The real question is: how long has this been happening?

The GI-TOC report suggests this isn't a new phenomenon—it's becoming systematized. "Increasing relevance" is what they call it. That's corporate language for "this is getting worse and we can't ignore it anymore."

What This Means for Crypto Markets

This creates a straightforward problem for the entire stablecoin ecosystem.

Regulators are already skeptical of cryptocurrency. They worry about volatility, fraud, and yes—illicit use. A major stablecoin lubricating illegal gold trafficking? That's exactly the kind of news that moves policymakers toward heavy-handed restrictions.

And frankly, this should have been caught sooner.

Blockchain transactions are theoretically transparent and traceable. Every USDT movement lives on a public ledger. But here's the catch: tracing requires resources, coordination across jurisdictions, and willingness to investigate. The crypto industry has been slow to develop the compliance infrastructure that traditional finance takes for granted.

Tether and other stablecoin issuers will likely face increased scrutiny. Exchanges might be required to implement stricter transaction monitoring. Insurance products covering stablecoin custody may become more expensive or harder to obtain. Institutions holding these assets could face pressure from their own regulators.

But the broader issue lingers: stablecoins make certain illegal activities cheaper and faster. You can't un-invent that.

What Happens Now?

Expect pressure on multiple fronts. The GI-TOC report will circulate among financial crime units, Treasury officials, and compliance teams. Venezuela's role will draw scrutiny from sanctions authorities. Tether and competing stablecoin platforms will likely announce new monitoring measures—mostly performative, but necessary for optics.

The real consequence? Stablecoins will probably face regulation that makes them less useful for everyday transactions while barely slowing determined criminals.

If you hold stablecoins as a hedge or for trading, monitor news about regulatory changes. If your institution uses USDT, your compliance team is already scrambling.

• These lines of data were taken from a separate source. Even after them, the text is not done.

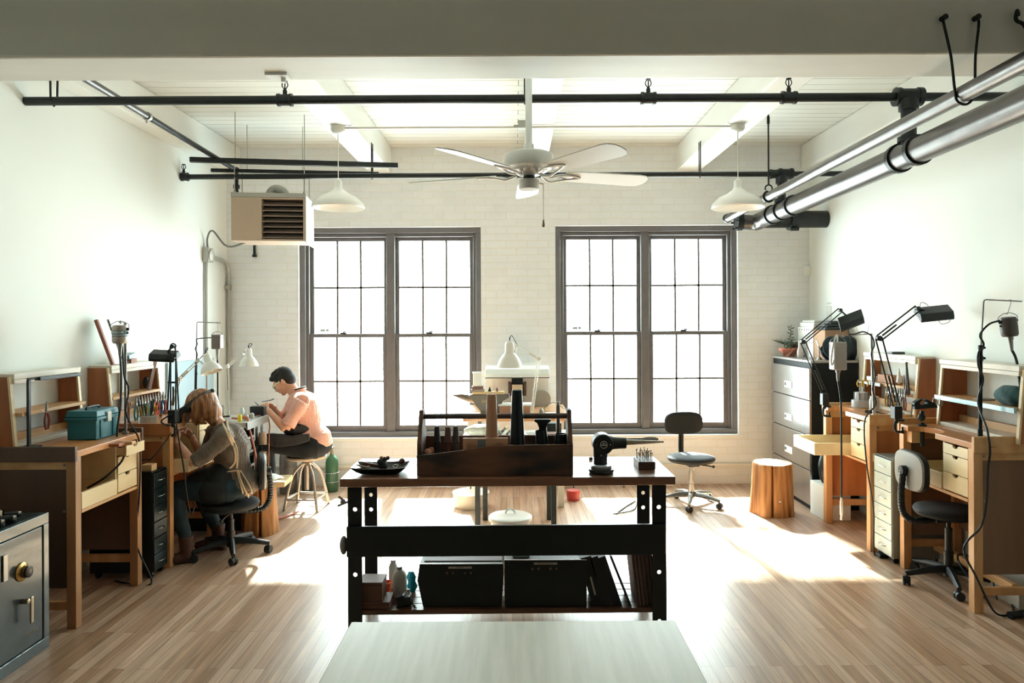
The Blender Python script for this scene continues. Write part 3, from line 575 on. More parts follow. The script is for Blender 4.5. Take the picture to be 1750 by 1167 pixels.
# dapping block
Y = 3.755; x0, x1 = P(791.5, 760, Y).x, P(868, 760, Y).x; zt = P(820, 749, Y).z
LW = mat('block_wood', '#c8997a', 0.55, 0, 0.12, 8, 0.1, 40, (0.2, 1, 1))
root = thing('dapping_block', 'light wooden forming block with round hollows inside the caddy', 'block', ((x0 + x1) / 2, Y, bz))
s = MB(); s.box(x0, x1, Y, Y + 0.018, bz, zt - 0.09); s.box(x0, x1, Y + 0.012, Y + 0.02, bz, zt)
# face with round hollows: square plates with holes
for uc in (805, 854):
    xc = P(uc, 758, Y).x; M = Matrix.Translation((xc, Y + 0.006, zt - 0.09)); s.holed(0.088, 0.09, [0.045], 0.012, M, 0.023, 20)
xs_ = [x0, P(805, 758, Y).x - 0.044, P(805, 758, Y).x + 0.044, P(854, 758, Y).x - 0.044, P(854, 758, Y).x + 0.044, x1]
for i in (0, 2, 4):
    if xs_[i + 1] > xs_[i]: s.box(xs_[i], xs_[i + 1], Y, Y + 0.012, zt - 0.09, zt)
s.build('block', LW, root)
s = MB(); s.box(P(816, 758, Y).x, P(830, 758, Y).x, Y - 0.002, Y, zt - 0.085, zt - 0.008); s.build('steel_plate', mat('slate_grey', '#6e7578', 0.5), root)
for i, (u, v, lab) in enumerate(((730.5, 774, 'front round wooden ball at the left end of the caddy'), (737.5, 772, 'rear round wooden ball behind the other in the caddy'))):
    Y = 3.80 + i * 0.075; c = P(u, v, Y); s = MB(); s.sph(c, 0.024 if i == 0 else 0.026)
    s.cyl(c - Vector((0, 0, 0.01)), (c.x, c.y, bz), 0.008, seg=10); s.build('wooden_ball', mat('ball_wood', '#b0765c', 0.5), smooth=True, label=lab, cat='ball', group='wooden balls in the caddy')
# black open cups
for (u, v, tx, lab) in ((924.5, 736, 0.10, 'black open tube leaning in the caddy, left of the two'), (959, 742, -0.02, 'black open tube in the right end of the caddy')):
    Y = 3.80; c = P(u, v, Y); s = MB(); h = c.z - bz; M = Matrix.Translation((c.x + tx * h, Y + 0.02, bz)) @ Matrix.Rotation(-math.atan(tx), 4, 'Y')
    s.lathe([(0, 0), (0.037, 0), (0.037, h * 0.5), (0.031, h), (0.028, h), (0.030, h - 0.03), (0.0, h - 0.035)], (0, 0, 0), M, 24); s.build('tube_cup', BLKM, smooth=True, label=lab, cat='tube', group='black tubes in the caddy')
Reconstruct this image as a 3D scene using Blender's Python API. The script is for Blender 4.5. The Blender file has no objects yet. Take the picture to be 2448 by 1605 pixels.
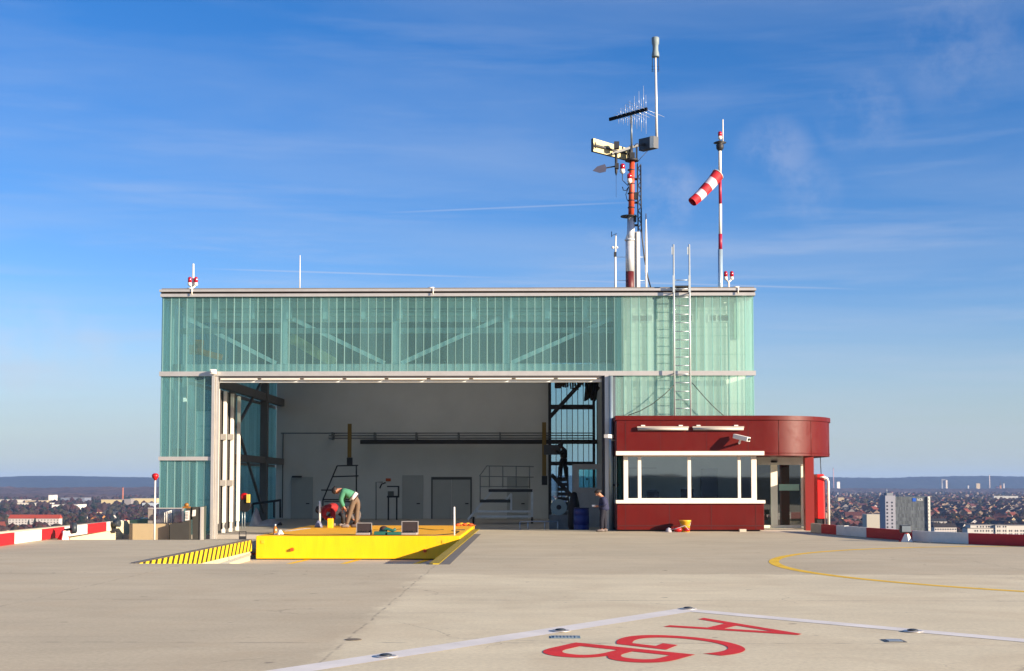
import bpy, bmesh, math, random
from mathutils import Vector, Matrix, noise
R = math.radians
random.seed(7)
S = bpy.context.scene
C = S.collection

# ------------------------------------------------------------------ camera
EYE = Vector((0, 0, 2.2)); F = 3100.0; PX, PY = 1224.0, 986.0
PITCH, YAW = R(3.12), R(0.94)
cam = bpy.data.cameras.new("camera"); cam_o = bpy.data.objects.new("camera", cam); C.objects.link(cam_o)
cam_o.location = EYE; cam_o.rotation_euler = (math.pi/2 + PITCH, 0, YAW)
cam.sensor_width = 36; cam.lens = F/2448*36; cam.shift_y = (PY-802.5)/2448
cam.clip_start = 0.2; cam.clip_end = 40000
S.camera = cam_o
ROT = cam_o.rotation_euler.to_matrix()
def ray(x, y): return ROT @ Vector(((x-PX)/F, (PY-y)/F, -1))
def P(x, y, Y):
    d = ray(x, y); t = Y/d.y
    return Vector((d.x*t, Y, EYE.z+d.z*t))
def G(x, y, z=0.0):
    d = ray(x, y); t = (z-EYE.z)/d.z
    return Vector((d.x*t, d.y*t, z))
def XX(x, Y, y=1155): return P(x, y, Y).x
def ZZ(y, Y, x=1224): return P(x, y, Y).z

# ------------------------------------------------------------------ world, sun, exposure
SUN_EL, SUN_AZ = R(14.5), R(59)            # azimuth measured from behind the camera towards the right
W = bpy.data.worlds.new("World"); S.world = W; W.use_nodes = True
nt = W.node_tree; N = nt.nodes; L = nt.links
for n in list(N): N.remove(n)
out = N.new("ShaderNodeOutputWorld"); bg = N.new("ShaderNodeBackground")
sky = N.new("ShaderNodeTexSky"); sky.sky_type = 'NISHITA'; sky.sun_disc = False
sky.sun_elevation = SUN_EL; sky.sun_rotation = math.pi - SUN_AZ
sky.altitude = 500; sky.air_density = 1.0; sky.dust_density = 0.6; sky.ozone_density = 2.2
bg.inputs[1].default_value = 0.066
hs = N.new("ShaderNodeHueSaturation"); hs.inputs['Saturation'].default_value = 1.38; hs.inputs['Value'].default_value = 1.0
L.new(sky.outputs[0], hs.inputs['Color'])
tint = N.new("ShaderNodeMix"); tint.data_type = 'RGBA'; tint.blend_type = 'MULTIPLY'; tint.inputs[0].default_value = 1
tint.inputs[7].default_value = (0.90, 0.89, 1.17, 1)
L.new(hs.outputs[0], tint.inputs[6])
tc = N.new("ShaderNodeTexCoord"); sep = N.new("ShaderNodeSeparateXYZ"); L.new(tc.outputs['Generated'], sep.inputs[0])
def wmath(op, a, b=None, clamp=False):
    m = N.new("ShaderNodeMath"); m.operation = op; m.use_clamp = clamp
    for i, v in enumerate((a, b)):
        if v is None: continue
        if isinstance(v, (int, float)): m.inputs[i].default_value = v
        else: L.new(v, m.inputs[i])
    return m.outputs[0]
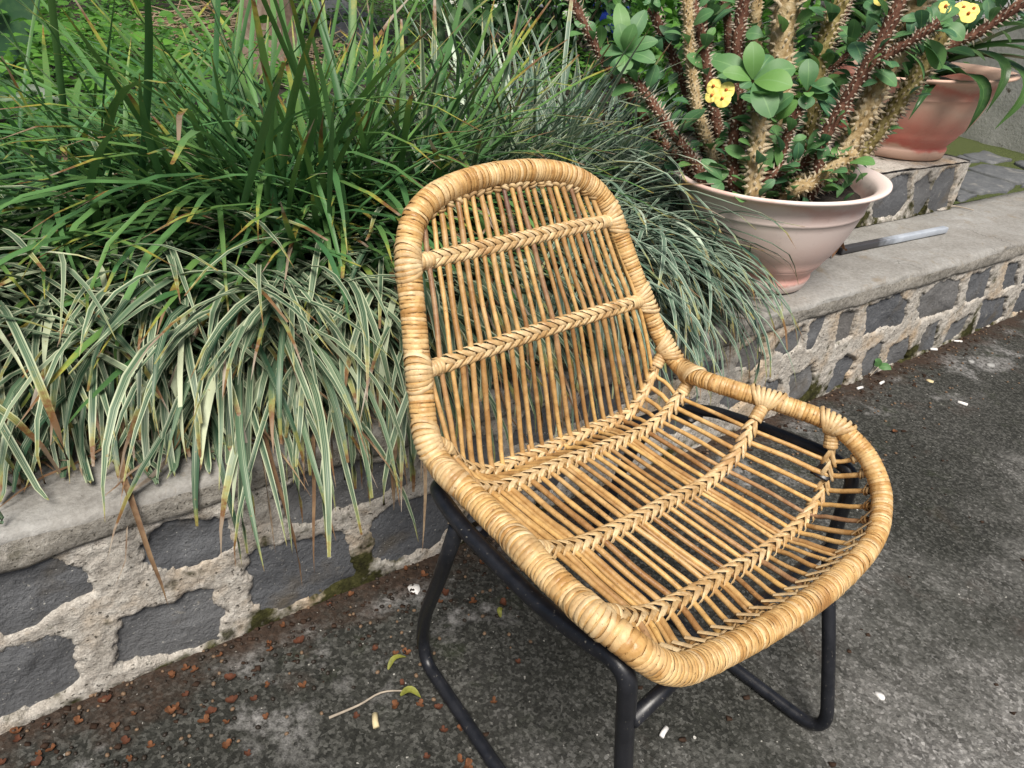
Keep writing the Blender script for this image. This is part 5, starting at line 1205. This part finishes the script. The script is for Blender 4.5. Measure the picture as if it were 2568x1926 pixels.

And if you believed stablecoins would escape the scrutiny hitting other crypto assets, this report is a wake-up call: they won't.

Frequently asked
What are USDT stablecoins and why are they used for illegal activities?
USDT is a stablecoin pegged to the US dollar, designed for fast transactions with minimal friction. Criminals prefer it for illicit gold trafficking because blockchain transactions are faster and harder to track than traditional bank transfers, with no compliance officers or intermediaries involved.
How does illegal Amazon gold end up being traded through Venezuela?
Unregulated miners extract gold in the Amazon, smuggle it into Venezuela where financial oversight is minimal, then use shell companies to launder it into legitimate trade systems—increasingly using USDT stablecoins to move the proceeds across borders quickly.
Will this stablecoin illegal gold report lead to stricter crypto regulation?
Almost certainly. The GI-TOC findings will pressure regulators and financial institutions to implement stricter transaction monitoring on stablecoins, potentially making them more expensive to use and subject to compliance requirements similar to traditional banking.